The last time I
talked about Gollancz rebadging a bunch of books, I wasn't that kind. When I first saw their next attempt at the same, I felt similarly. Over the last few days, though, the covers have grown on me (with some reservations).
They are the 10 titles in Gollancz's 'Totally Space Opera' series, a horrible title for a range bringing together some of the big-ideas/huge-distances/great-swathes-of-time classics of science-fiction. All of the books utilise simple, mostly abstract black-and-white imagery which I assume must be computer-generated. Nicely, they're all variations on objects, structures or patterns made of paper--very old technology representing big, futuristic ideas.
(UPDATE: The designer is
Sanda Zahirovic, a painfully young and talented designer who also has a blog
here.)
First is Larry Niven's
Ringworld, set on a "planet" that's a vast ring. It's been a while since I read it, so maybe this structure does appear in the book, but it does seem a bit of a misfire.

Stapledon's
Last and First Men is not a conventional novel, but a survey of the next two billion years of human evolution. This cover is rather nice, though it does also suggest it might be a gay romance.

Harrison's
Centauri Device is about a quest for a vastly powerful futuristic weapon. Nice cover idea, well executed.

Anderson's
Tau Zero is an adventures set on a spaceship which is stuck going faster and faster and faster towards light speed. Again, a nice and simple cover idea.

I haven't read
Century Rain, a time-travel/global-warming tale, nor have I read Eternal Light, so I'm not sure about either of these. The McAuley cover does appeal, though.
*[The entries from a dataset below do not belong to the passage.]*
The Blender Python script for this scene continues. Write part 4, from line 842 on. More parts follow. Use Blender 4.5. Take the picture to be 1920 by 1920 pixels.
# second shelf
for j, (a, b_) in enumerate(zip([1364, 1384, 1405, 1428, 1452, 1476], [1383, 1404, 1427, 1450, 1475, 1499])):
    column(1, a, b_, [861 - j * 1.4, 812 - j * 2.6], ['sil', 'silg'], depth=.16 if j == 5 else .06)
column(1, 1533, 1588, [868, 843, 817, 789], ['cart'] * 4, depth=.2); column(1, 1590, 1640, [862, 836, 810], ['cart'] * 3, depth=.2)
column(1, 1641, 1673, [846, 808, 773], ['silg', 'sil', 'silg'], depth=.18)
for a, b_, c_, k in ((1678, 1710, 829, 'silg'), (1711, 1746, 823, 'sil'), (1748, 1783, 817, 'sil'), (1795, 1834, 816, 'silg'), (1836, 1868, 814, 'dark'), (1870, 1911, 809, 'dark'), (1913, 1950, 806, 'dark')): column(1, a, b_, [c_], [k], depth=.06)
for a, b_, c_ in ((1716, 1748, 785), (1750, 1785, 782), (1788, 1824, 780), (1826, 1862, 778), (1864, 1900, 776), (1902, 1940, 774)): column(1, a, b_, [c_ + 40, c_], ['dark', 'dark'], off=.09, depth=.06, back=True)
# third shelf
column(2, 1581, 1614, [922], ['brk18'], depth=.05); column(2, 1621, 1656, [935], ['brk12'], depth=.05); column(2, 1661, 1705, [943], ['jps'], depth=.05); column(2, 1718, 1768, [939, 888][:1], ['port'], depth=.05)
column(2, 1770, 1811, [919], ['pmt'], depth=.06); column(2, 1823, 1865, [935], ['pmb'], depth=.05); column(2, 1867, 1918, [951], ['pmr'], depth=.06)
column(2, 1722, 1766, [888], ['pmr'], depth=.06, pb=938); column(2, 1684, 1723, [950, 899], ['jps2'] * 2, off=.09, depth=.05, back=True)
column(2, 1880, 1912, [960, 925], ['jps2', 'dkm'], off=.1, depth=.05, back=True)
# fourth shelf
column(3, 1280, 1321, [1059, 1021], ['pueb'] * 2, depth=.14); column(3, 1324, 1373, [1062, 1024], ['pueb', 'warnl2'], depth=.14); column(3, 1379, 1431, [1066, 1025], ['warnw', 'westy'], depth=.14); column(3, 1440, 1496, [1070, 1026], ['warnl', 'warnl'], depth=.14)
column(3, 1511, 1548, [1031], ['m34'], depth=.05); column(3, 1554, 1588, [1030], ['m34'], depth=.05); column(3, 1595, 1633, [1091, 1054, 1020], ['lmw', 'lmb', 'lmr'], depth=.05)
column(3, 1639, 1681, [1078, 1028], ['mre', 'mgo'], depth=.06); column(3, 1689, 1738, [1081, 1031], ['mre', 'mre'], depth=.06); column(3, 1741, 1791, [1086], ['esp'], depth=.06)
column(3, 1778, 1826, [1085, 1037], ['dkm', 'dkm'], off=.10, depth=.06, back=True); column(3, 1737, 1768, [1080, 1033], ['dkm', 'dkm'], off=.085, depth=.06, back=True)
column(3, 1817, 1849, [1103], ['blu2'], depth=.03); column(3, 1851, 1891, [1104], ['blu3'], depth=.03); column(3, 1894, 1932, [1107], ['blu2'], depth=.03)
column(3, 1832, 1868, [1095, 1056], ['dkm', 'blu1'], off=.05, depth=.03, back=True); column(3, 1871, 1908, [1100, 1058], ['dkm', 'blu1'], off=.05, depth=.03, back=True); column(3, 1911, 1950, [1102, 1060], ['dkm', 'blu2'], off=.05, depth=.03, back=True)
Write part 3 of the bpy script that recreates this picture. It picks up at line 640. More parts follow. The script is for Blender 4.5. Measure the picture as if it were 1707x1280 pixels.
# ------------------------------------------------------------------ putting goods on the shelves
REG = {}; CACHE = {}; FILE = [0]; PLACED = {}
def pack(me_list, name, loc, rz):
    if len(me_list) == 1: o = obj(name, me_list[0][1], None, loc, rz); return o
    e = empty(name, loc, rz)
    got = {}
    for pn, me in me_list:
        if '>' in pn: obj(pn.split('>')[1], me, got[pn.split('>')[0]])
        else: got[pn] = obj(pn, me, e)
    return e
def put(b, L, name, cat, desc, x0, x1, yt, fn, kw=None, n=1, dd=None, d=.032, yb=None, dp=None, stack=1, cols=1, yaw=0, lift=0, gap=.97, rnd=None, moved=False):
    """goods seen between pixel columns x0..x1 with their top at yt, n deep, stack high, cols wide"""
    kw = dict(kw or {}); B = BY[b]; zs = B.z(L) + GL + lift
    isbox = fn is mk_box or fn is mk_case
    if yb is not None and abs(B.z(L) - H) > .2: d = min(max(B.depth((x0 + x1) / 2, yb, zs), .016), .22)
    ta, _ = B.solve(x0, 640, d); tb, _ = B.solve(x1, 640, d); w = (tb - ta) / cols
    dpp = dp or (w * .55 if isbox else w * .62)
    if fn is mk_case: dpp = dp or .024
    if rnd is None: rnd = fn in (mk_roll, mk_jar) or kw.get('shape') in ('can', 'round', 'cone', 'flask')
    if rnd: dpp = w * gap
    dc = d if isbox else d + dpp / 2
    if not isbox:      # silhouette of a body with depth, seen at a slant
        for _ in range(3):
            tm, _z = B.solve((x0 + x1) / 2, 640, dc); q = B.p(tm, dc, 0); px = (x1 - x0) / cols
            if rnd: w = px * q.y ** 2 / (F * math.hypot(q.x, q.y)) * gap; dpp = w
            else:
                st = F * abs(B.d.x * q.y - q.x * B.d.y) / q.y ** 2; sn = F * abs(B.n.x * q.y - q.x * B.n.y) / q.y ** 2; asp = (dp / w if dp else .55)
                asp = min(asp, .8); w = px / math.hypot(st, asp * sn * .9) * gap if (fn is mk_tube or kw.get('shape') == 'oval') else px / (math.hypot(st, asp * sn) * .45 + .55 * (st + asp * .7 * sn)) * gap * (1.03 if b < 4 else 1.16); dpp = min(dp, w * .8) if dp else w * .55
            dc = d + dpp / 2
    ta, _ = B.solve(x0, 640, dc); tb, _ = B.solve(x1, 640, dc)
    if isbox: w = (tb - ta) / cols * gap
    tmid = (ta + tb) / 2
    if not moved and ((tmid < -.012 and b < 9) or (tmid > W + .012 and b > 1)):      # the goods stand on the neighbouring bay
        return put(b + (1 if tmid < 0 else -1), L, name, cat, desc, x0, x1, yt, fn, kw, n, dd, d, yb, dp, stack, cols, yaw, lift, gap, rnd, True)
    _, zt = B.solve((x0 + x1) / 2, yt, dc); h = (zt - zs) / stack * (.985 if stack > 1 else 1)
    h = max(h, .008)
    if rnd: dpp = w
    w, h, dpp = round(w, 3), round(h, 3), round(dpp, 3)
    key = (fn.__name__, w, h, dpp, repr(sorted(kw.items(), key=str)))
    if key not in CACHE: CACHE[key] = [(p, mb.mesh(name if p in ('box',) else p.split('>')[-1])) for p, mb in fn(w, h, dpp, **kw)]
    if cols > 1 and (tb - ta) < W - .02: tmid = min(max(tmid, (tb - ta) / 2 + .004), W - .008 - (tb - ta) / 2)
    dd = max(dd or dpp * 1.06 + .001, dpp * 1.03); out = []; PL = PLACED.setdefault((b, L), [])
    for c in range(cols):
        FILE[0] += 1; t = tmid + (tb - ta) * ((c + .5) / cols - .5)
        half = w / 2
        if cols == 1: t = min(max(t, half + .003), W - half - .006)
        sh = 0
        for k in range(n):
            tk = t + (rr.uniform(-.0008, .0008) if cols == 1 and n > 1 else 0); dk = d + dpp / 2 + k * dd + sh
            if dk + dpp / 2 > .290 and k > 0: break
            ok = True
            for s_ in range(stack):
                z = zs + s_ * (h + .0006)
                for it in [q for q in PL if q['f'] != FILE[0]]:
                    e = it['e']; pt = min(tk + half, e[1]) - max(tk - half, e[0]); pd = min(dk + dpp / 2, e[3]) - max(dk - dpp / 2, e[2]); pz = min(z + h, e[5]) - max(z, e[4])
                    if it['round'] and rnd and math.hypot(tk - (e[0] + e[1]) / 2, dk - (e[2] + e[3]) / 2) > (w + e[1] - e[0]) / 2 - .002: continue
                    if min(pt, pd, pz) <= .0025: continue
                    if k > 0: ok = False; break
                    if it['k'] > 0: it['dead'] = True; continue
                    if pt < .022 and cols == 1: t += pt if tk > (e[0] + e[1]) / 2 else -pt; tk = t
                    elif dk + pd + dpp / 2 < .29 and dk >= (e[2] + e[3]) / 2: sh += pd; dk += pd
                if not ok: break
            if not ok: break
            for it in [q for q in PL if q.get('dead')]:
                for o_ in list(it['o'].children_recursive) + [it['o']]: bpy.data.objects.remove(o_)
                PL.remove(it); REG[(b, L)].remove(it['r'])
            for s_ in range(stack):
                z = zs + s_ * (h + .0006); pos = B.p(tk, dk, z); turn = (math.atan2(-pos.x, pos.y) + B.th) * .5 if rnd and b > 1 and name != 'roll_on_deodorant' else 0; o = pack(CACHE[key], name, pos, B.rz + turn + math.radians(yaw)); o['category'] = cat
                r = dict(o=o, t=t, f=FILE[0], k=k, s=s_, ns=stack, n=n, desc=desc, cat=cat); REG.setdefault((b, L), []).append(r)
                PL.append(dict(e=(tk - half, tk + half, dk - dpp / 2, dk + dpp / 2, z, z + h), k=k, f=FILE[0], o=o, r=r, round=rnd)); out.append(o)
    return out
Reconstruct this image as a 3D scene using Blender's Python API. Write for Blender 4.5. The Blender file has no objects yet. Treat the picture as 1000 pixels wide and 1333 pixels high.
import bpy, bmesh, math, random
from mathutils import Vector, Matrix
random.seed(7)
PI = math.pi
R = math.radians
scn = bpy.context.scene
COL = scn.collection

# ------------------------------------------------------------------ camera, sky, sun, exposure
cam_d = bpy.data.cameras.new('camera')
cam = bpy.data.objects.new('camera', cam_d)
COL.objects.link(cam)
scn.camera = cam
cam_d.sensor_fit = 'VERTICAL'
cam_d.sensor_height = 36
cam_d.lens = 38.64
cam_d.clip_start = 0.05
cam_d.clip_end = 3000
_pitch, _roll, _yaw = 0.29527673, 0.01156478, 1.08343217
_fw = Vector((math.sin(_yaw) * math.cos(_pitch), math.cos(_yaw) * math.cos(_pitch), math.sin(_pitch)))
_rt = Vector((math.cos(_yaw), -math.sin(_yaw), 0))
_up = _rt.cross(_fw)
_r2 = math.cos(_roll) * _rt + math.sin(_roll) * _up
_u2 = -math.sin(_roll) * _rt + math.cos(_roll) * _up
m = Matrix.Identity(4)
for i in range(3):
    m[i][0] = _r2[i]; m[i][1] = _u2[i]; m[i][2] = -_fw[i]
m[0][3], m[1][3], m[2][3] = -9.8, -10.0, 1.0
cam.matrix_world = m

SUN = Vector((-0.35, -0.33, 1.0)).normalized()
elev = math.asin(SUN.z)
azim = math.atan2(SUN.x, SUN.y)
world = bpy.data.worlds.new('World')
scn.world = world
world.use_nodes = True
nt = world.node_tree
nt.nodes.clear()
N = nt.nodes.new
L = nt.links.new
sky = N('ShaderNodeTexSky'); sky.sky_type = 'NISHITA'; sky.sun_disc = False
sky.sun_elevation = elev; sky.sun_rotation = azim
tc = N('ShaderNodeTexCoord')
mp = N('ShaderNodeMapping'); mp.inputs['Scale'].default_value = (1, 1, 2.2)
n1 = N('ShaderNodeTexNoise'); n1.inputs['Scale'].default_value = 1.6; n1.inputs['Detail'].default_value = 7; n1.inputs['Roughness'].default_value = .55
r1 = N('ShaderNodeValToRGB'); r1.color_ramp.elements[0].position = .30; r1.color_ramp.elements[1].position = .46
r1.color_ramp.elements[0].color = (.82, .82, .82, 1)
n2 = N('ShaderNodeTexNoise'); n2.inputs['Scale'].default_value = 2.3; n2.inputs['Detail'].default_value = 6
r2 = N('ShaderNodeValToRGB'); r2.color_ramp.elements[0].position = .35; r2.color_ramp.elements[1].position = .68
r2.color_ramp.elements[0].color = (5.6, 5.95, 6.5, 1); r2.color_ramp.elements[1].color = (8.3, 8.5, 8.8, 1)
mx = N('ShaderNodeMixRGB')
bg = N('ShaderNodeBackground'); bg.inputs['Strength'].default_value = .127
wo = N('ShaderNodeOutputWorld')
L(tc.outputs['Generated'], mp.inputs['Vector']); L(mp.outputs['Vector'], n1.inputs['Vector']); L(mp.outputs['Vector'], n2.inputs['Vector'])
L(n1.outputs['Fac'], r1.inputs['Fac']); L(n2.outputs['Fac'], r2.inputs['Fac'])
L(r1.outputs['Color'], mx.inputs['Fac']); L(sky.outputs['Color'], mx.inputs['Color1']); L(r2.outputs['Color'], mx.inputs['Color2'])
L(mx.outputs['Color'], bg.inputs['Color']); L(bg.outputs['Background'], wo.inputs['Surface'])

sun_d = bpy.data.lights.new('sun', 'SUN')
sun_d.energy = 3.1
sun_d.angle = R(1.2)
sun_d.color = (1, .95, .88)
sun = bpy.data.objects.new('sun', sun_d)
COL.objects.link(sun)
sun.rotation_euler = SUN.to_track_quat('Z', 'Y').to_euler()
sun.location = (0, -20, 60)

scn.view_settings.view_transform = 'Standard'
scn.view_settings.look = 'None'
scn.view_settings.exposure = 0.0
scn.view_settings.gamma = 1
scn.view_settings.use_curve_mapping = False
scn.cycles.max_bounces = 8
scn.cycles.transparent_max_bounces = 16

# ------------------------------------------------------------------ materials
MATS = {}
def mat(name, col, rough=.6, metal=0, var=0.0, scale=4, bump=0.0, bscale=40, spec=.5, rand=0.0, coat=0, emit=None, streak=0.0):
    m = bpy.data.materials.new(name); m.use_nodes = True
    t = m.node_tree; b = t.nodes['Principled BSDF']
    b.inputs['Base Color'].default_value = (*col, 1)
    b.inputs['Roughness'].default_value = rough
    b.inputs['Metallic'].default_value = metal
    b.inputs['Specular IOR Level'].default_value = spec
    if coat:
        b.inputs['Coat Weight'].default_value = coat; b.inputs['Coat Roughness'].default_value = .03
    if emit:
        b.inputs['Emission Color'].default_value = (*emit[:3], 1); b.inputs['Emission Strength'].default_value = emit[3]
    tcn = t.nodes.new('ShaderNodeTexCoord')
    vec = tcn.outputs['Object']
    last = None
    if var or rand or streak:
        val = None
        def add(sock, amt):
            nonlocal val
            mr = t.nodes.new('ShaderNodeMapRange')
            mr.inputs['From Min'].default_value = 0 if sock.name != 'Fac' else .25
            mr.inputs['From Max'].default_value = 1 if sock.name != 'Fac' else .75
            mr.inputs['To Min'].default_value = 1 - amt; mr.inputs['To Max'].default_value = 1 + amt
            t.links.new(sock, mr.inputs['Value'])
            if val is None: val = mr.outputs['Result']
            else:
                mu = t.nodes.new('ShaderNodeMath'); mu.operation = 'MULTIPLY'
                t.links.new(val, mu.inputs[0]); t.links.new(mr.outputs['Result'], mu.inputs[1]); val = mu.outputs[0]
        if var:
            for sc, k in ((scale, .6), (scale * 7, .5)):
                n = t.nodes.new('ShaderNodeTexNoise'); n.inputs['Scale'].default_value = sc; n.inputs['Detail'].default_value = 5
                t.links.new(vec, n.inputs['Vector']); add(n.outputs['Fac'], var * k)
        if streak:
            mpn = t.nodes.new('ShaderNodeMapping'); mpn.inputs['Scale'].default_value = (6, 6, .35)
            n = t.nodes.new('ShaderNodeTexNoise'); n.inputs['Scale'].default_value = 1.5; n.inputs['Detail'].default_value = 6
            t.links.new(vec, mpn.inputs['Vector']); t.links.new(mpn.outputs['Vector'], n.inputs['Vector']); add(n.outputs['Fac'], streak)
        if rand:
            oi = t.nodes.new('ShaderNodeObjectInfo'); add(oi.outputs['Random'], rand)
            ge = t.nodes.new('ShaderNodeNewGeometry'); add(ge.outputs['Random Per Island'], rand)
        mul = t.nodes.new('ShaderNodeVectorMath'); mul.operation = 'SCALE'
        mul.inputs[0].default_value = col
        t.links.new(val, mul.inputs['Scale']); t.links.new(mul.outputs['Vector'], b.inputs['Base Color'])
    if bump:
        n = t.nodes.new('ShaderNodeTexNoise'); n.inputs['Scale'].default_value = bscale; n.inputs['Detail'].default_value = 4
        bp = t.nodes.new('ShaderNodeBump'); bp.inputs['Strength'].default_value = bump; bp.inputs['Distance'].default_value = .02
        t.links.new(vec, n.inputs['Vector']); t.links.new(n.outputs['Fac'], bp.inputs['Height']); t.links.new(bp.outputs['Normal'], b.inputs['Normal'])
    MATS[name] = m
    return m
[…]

Ilium takes its inspiration from Homer, and covers vast eras of time. Another appealing, simple cover.

Bear's
Eon is a great, dark book, about the end of the world and a bizarre space artifact containing what may be a tunnel of infinite length. You can see what they were going for here, but it's a bit dull and a little bit like somebody's first attempt at using a Photoshop filter.

I've read
Stone, one of Adam Roberts' good books before he pissed away his talent on inferior ideas and endless unfunny parody books (
Star Warped,
The Va Dinci Cod,
The Soddit,
The McAtrix, et-fucking-cetera), but I can't remember what this cover might be a reference to. Looks good, though. (As an aside, another Roberts novel,
Snow, would have benefited from a cover like these, as the concepts of 'whiteness' and 'blankness' and empty paper are at its core. It was still a dud book, though.)

Finally, the Clarke classic of "
big dumb object" science-fiction. Again, you can see what they were going for, and it works when you see all of the books in the range together and you get the paper theme, but on its own it's pretty dull.

So that's a qualified thumbs-up for the covers, and a big one for the idea. It's always nice to see science-fiction covers getting an unusual treatment.